_Exercise_. Return the whole listing, keeping every character the same.

- - - - -

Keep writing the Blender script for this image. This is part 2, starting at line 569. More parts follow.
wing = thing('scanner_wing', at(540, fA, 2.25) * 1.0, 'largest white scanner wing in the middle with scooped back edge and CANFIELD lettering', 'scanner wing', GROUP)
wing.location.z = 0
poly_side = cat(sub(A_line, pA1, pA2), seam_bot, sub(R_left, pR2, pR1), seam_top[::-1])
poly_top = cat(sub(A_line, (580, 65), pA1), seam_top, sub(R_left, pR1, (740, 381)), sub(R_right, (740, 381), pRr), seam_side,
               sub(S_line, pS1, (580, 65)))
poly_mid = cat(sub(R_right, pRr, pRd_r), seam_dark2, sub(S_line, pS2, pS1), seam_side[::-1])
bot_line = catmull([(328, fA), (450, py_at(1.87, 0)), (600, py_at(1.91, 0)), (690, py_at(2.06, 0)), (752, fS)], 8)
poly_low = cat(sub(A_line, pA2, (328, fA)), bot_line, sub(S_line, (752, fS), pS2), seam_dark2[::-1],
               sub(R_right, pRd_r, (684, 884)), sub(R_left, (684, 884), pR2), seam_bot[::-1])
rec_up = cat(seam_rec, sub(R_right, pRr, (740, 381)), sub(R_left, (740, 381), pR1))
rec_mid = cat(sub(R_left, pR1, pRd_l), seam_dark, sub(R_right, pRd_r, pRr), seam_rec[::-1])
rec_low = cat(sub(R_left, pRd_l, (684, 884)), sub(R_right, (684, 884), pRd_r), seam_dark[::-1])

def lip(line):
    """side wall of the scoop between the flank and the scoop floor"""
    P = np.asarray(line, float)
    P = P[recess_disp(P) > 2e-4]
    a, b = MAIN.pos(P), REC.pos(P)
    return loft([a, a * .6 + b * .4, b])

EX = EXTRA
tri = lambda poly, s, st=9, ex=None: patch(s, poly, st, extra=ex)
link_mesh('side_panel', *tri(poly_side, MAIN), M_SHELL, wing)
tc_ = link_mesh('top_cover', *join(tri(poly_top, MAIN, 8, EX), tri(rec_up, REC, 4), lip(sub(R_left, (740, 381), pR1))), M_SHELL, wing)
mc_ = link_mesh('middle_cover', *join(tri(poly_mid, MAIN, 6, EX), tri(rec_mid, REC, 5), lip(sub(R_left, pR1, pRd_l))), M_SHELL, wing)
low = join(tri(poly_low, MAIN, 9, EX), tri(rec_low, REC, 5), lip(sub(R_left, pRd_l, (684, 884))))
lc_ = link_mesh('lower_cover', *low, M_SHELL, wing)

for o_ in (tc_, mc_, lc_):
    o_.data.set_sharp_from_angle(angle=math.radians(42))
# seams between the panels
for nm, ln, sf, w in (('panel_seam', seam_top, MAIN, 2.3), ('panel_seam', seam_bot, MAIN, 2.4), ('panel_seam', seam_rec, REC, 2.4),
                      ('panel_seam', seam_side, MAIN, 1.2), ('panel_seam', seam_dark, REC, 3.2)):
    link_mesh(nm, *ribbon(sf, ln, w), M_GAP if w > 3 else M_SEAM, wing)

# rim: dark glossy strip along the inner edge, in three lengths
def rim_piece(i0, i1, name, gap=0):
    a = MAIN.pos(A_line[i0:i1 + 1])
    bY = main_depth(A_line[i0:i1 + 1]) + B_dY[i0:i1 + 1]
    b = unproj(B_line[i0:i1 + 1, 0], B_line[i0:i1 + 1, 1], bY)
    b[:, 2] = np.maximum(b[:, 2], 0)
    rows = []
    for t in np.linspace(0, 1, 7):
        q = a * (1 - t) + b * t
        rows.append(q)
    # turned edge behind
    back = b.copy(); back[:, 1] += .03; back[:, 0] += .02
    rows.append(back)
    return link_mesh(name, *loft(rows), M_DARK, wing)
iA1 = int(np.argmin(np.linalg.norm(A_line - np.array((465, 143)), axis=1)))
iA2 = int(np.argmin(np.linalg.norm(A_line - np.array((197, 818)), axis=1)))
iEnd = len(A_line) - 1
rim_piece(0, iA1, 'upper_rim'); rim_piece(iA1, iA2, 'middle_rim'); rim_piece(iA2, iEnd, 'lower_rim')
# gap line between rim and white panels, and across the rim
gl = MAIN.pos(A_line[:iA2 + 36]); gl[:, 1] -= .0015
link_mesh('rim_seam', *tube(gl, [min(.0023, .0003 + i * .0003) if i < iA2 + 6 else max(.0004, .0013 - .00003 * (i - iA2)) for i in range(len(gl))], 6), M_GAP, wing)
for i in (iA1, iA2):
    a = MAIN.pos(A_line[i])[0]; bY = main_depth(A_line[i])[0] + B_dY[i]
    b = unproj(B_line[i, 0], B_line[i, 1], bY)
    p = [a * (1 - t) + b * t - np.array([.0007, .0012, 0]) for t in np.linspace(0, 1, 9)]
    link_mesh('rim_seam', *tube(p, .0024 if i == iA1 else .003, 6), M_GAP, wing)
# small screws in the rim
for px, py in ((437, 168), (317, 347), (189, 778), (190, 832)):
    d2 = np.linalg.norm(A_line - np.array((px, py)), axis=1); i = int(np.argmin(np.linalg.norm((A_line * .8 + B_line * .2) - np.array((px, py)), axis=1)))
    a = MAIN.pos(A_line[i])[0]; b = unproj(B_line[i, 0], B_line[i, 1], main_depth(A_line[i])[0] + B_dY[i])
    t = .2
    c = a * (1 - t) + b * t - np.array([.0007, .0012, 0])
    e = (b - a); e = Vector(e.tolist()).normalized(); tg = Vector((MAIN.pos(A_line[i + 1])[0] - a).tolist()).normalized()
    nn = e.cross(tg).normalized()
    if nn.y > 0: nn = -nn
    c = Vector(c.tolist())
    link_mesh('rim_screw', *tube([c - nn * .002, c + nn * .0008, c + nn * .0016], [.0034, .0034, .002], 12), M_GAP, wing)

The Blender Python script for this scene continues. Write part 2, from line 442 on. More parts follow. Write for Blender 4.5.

- - - - -

_Completed exercise_.
Keep writing the Blender script for this image. This is part 2, starting at line 569. More parts follow.
wing = thing('scanner_wing', at(540, fA, 2.25) * 1.0, 'largest white scanner wing in the middle with scooped back edge and CANFIELD lettering', 'scanner wing', GROUP)
wing.location.z = 0
poly_side = cat(sub(A_line, pA1, pA2), seam_bot, sub(R_left, pR2, pR1), seam_top[::-1])
poly_top = cat(sub(A_line, (580, 65), pA1), seam_top, sub(R_left, pR1, (740, 381)), sub(R_right, (740, 381), pRr), seam_side,
               sub(S_line, pS1, (580, 65)))
poly_mid = cat(sub(R_right, pRr, pRd_r), seam_dark2, sub(S_line, pS2, pS1), seam_side[::-1])
bot_line = catmull([(328, fA), (450, py_at(1.87, 0)), (600, py_at(1.91, 0)), (690, py_at(2.06, 0)), (752, fS)], 8)
poly_low = cat(sub(A_line, pA2, (328, fA)), bot_line, sub(S_line, (752, fS), pS2), seam_dark2[::-1],
               sub(R_right, pRd_r, (684, 884)), sub(R_left, (684, 884), pR2), seam_bot[::-1])
rec_up = cat(seam_rec, sub(R_right, pRr, (740, 381)), sub(R_left, (740, 381), pR1))
rec_mid = cat(sub(R_left, pR1, pRd_l), seam_dark, sub(R_right, pRd_r, pRr), seam_rec[::-1])
rec_low = cat(sub(R_left, pRd_l, (684, 884)), sub(R_right, (684, 884), pRd_r), seam_dark[::-1])

def lip(line):
    """side wall of the scoop between the flank and the scoop floor"""
    P = np.asarray(line, float)
    P = P[recess_disp(P) > 2e-4]
    a, b = MAIN.pos(P), REC.pos(P)
    return loft([a, a * .6 + b * .4, b])

EX = EXTRA
tri = lambda poly, s, st=9, ex=None: patch(s, poly, st, extra=ex)
link_mesh('side_panel', *tri(poly_side, MAIN), M_SHELL, wing)
tc_ = link_mesh('top_cover', *join(tri(poly_top, MAIN, 8, EX), tri(rec_up, REC, 4), lip(sub(R_left, (740, 381), pR1))), M_SHELL, wing)
mc_ = link_mesh('middle_cover', *join(tri(poly_mid, MAIN, 6, EX), tri(rec_mid, REC, 5), lip(sub(R_left, pR1, pRd_l))), M_SHELL, wing)
low = join(tri(poly_low, MAIN, 9, EX), tri(rec_low, REC, 5), lip(sub(R_left, pRd_l, (684, 884))))
lc_ = link_mesh('lower_cover', *low, M_SHELL, wing)

for o_ in (tc_, mc_, lc_):
    o_.data.set_sharp_from_angle(angle=math.radians(42))
# seams between the panels
for nm, ln, sf, w in (('panel_seam', seam_top, MAIN, 2.3), ('panel_seam', seam_bot, MAIN, 2.4), ('panel_seam', seam_rec, REC, 2.4),
                      ('panel_seam', seam_side, MAIN, 1.2), ('panel_seam', seam_dark, REC, 3.2)):
    link_mesh(nm, *ribbon(sf, ln, w), M_GAP if w > 3 else M_SEAM, wing)

# rim: dark glossy strip along the inner edge, in three lengths
def rim_piece(i0, i1, name, gap=0):
    a = MAIN.pos(A_line[i0:i1 + 1])
    bY = main_depth(A_line[i0:i1 + 1]) + B_dY[i0:i1 + 1]
    b = unproj(B_line[i0:i1 + 1, 0], B_line[i0:i1 + 1, 1], bY)
    b[:, 2] = np.maximum(b[:, 2], 0)
    rows = []
    for t in np.linspace(0, 1, 7):
        q = a * (1 - t) + b * t
        rows.append(q)
    # turned edge behind
    back = b.copy(); back[:, 1] += .03; back[:, 0] += .02
    rows.append(back)
    return link_mesh(name, *loft(rows), M_DARK, wing)
iA1 = int(np.argmin(np.linalg.norm(A_line - np.array((465, 143)), axis=1)))
iA2 = int(np.argmin(np.linalg.norm(A_line - np.array((197, 818)), axis=1)))
iEnd = len(A_line) - 1
rim_piece(0, iA1, 'upper_rim'); rim_piece(iA1, iA2, 'middle_rim'); rim_piece(iA2, iEnd, 'lower_rim')
# gap line between rim and white panels, and across the rim
gl = MAIN.pos(A_line[:iA2 + 36]); gl[:, 1] -= .0015
link_mesh('rim_seam', *tube(gl, [min(.0023, .0003 + i * .0003) if i < iA2 + 6 else max(.0004, .0013 - .00003 * (i - iA2)) for i in range(len(gl))], 6), M_GAP, wing)
for i in (iA1, iA2):
    a = MAIN.pos(A_line[i])[0]; bY = main_depth(A_line[i])[0] + B_dY[i]
    b = unproj(B_line[i, 0], B_line[i, 1], bY)
    p = [a * (1 - t) + b * t - np.array([.0007, .0012, 0]) for t in np.linspace(0, 1, 9)]
    link_mesh('rim_seam', *tube(p, .0024 if i == iA1 else .003, 6), M_GAP, wing)
# small screws in the rim
for px, py in ((437, 168), (317, 347), (189, 778), (190, 832)):
    d2 = np.linalg.norm(A_line - np.array((px, py)), axis=1); i = int(np.argmin(np.linalg.norm((A_line * .8 + B_line * .2) - np.array((px, py)), axis=1)))
    a = MAIN.pos(A_line[i])[0]; b = unproj(B_line[i, 0], B_line[i, 1], main_depth(A_line[i])[0] + B_dY[i])
    t = .2
    c = a * (1 - t) + b * t - np.array([.0007, .0012, 0])
    e = (b - a); e = Vector(e.tolist()).normalized(); tg = Vector((MAIN.pos(A_line[i + 1])[0] - a).tolist()).normalized()
    nn = e.cross(tg).normalized()
    if nn.y > 0: nn = -nn
    c = Vector(c.tolist())
    link_mesh('rim_screw', *tube([c - nn * .002, c + nn * .0008, c + nn * .0016], [.0034, .0034, .002], 12), M_GAP, wing)

The Blender Python script for this scene continues. Write part 2, from line 442 on. More parts follow. Write for Blender 4.5.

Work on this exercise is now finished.